- [WRITTEN INSTRUCTION]
Spot each line in the records below where the word "parts" occurs, then copy it.

- [PROVIDED DATA]
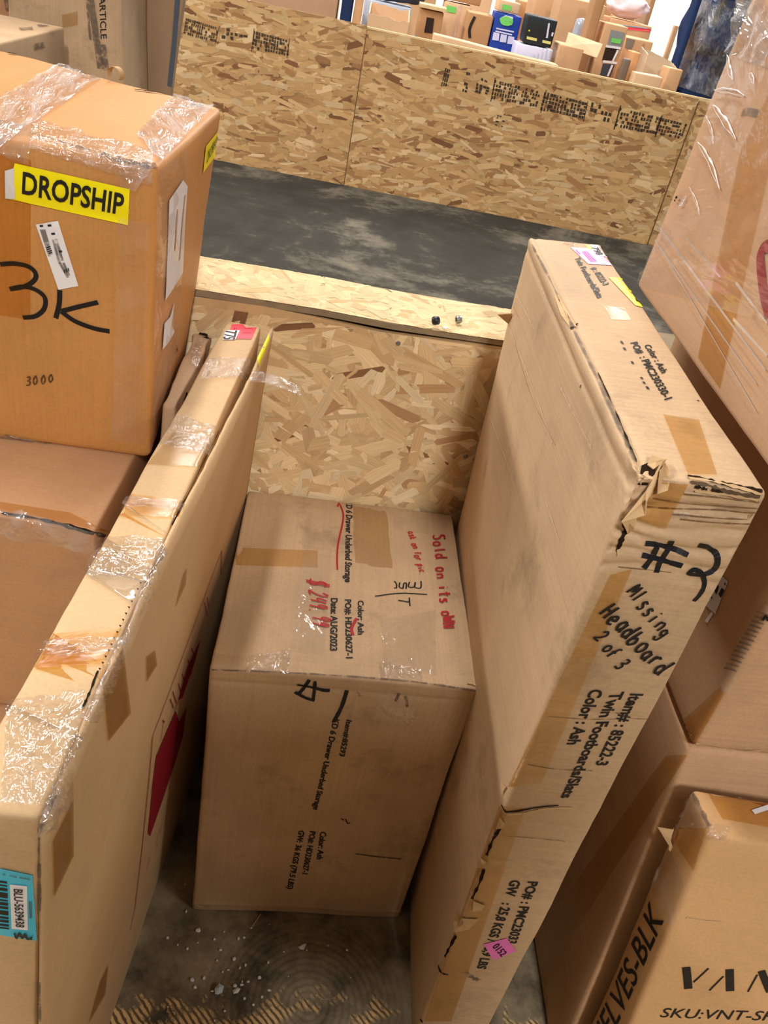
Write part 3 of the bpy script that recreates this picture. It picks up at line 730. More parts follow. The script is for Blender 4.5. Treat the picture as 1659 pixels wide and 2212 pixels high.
==
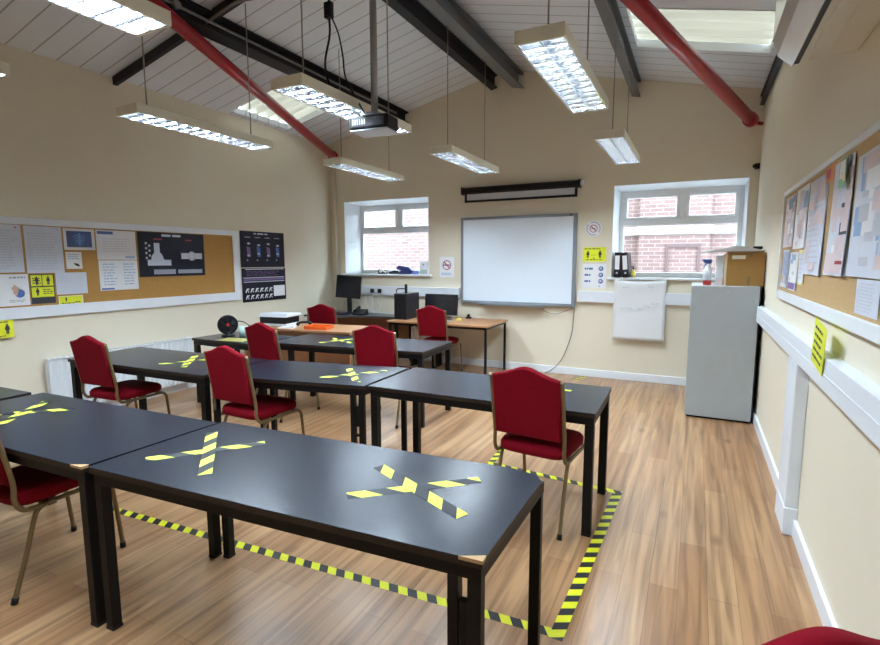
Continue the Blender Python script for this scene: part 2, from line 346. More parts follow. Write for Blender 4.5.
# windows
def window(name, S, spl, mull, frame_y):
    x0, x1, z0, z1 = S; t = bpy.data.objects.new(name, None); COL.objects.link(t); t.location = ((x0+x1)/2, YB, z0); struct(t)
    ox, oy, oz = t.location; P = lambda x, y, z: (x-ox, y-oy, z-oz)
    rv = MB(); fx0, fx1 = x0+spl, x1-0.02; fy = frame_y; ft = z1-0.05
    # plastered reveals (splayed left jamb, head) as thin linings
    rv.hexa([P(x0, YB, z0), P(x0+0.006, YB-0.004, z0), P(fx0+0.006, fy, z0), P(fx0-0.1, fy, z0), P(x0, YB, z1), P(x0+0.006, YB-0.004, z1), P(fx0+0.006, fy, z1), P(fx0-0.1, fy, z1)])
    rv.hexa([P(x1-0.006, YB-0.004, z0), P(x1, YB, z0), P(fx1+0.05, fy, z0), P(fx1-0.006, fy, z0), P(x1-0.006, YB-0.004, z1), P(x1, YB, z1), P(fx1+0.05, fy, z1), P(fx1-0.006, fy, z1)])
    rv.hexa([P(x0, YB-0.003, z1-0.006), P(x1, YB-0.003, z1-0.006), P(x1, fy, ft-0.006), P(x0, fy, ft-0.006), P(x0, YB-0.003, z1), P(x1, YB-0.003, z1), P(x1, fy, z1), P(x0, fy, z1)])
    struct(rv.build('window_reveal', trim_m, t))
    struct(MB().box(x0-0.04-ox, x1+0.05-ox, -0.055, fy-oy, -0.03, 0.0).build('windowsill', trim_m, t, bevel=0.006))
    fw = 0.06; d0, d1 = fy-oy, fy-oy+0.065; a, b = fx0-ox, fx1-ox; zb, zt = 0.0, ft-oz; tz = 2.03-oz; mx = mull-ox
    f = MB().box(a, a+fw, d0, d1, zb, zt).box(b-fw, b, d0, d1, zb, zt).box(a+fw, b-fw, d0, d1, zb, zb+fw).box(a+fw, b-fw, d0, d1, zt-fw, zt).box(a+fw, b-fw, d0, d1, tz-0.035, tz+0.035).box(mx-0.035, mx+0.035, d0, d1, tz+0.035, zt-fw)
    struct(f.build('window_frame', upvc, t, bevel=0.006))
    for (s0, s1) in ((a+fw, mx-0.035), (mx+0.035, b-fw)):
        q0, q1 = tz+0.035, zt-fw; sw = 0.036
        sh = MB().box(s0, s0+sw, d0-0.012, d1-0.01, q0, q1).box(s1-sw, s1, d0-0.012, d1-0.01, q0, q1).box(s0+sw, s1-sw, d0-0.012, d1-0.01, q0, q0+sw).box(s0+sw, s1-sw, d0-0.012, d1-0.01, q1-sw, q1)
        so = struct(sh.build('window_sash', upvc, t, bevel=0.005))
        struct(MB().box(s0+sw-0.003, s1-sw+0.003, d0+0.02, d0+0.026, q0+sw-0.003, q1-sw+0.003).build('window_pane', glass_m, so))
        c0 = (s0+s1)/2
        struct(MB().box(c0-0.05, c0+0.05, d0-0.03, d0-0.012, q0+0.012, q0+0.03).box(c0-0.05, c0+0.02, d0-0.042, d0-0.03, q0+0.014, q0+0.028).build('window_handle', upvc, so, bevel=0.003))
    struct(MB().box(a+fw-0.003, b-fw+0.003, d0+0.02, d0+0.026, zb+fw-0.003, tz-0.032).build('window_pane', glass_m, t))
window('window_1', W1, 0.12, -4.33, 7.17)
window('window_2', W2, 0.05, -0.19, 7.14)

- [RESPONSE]
Write part 3 of the bpy script that recreates this picture. It picks up at line 730. More parts follow. The script is for Blender 4.5. Treat the picture as 1659 pixels wide and 2212 pixels high.
Continue the Blender Python script for this scene: part 2, from line 346. More parts follow. Write for Blender 4.5.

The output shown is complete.